Arc.Tango
Clay Smith
clayasaurus at gmail.com
Thu Sep 6 12:53:01 PDT 2007
Bill Baxter wrote:
> Clay Smith wrote:
>> Bruno Medeiros wrote:
>>> Clay Smith wrote:
>>>> Arc v.02 has been successfully ported over to Tango, and will be
>>>> using Tango as the only supported standard library for future releases.
>>>>
>>>> I put my rationale on a wiki, as well:
>>>> http://www.dsource.org/projects/arclib/wiki/WhyUseTango
>>>>
>>>> Arc v.02 Stable Tango Branch:
>>>> http://svn.dsource.org/projects/arclib/branches/arc02/tango/
>>>>
>>>> Arc is a cross platform arcade game library, providing easy access
>>>> to 2d graphics, sound, input, a graphical user interface, and more.
>>>>
>>>> ~ Clay
>>>
>>> What Tango facilities are you using (or planning to use)?
>>>
>>
>> I mostly use tango's bare minimum features, but...
>>
>> Using
>> * Signals
>> * Logging
>>
>> Planned
>> * VFS
>> * Maybe Reader, Writer
>> * Maybe some collections
>> * Maybe XML if tango decides to get that
>
> You make a lot of good points on that page.
>
> Have you (or anyone) tested the performance of the tango containers?

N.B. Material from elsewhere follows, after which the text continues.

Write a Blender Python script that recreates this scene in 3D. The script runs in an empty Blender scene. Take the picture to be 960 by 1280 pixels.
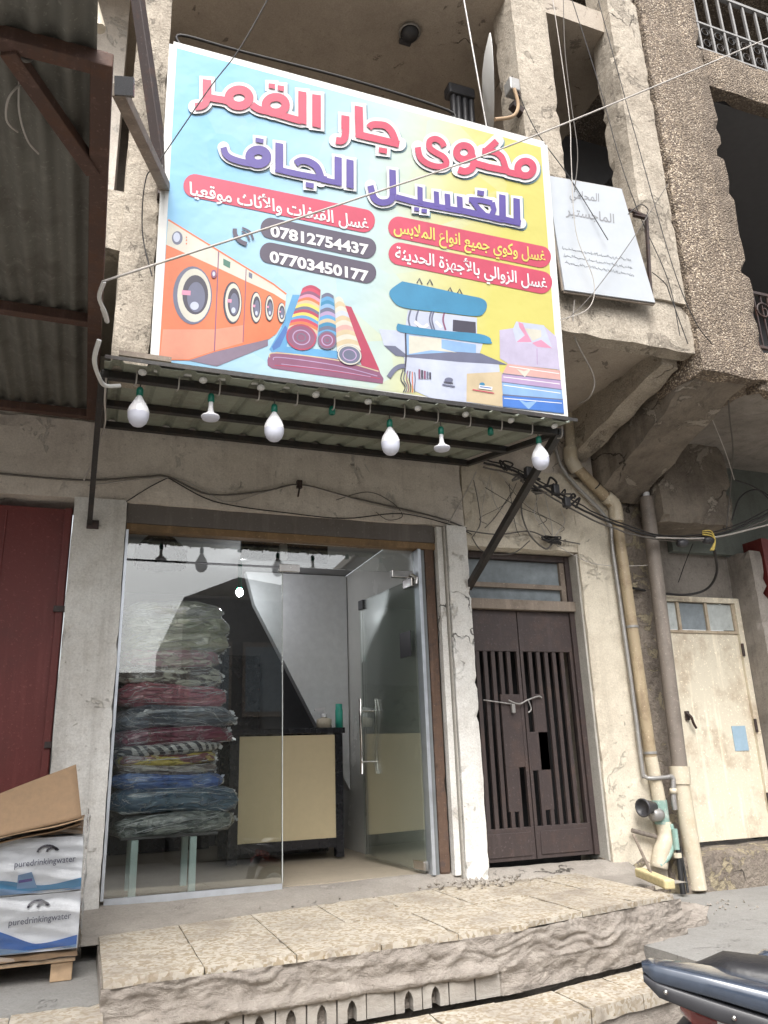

No, but I'm planning to test the performance of the Tango containers vs.
my own, and then if I find mine to be faster/better, write a patch to
make the tango containers faster/better and hope it goes through :)
I'm
> concerned about the performance impact of all iterators being
> heap-allocated, interface-accessed things, but I suspect there are ways
> to work around that (maybe using opApply's or scope'ing iterators).
>
> From a quick look it appears that opApply scope allocates and uses the
> actual iterator type, thus avoiding both the heap and virtual calls. But
> the iterator returned by .elements is a heap-allocated generic interface
> pointer. On the other hand opApply will have to go through a few
> delegate calls to get at your loop body. So anyway, it's not exactly
> clear to me what price I end up having to pay at the pump vs a more
> STL-like thinly-veiled-pointers approach.
>
Yea, I don't know much about the way Tango currently does it. What I'm
/assuming/ about Tango, is that, given enough time for user testing and
patch submits, it will eventually offer optimal solutions.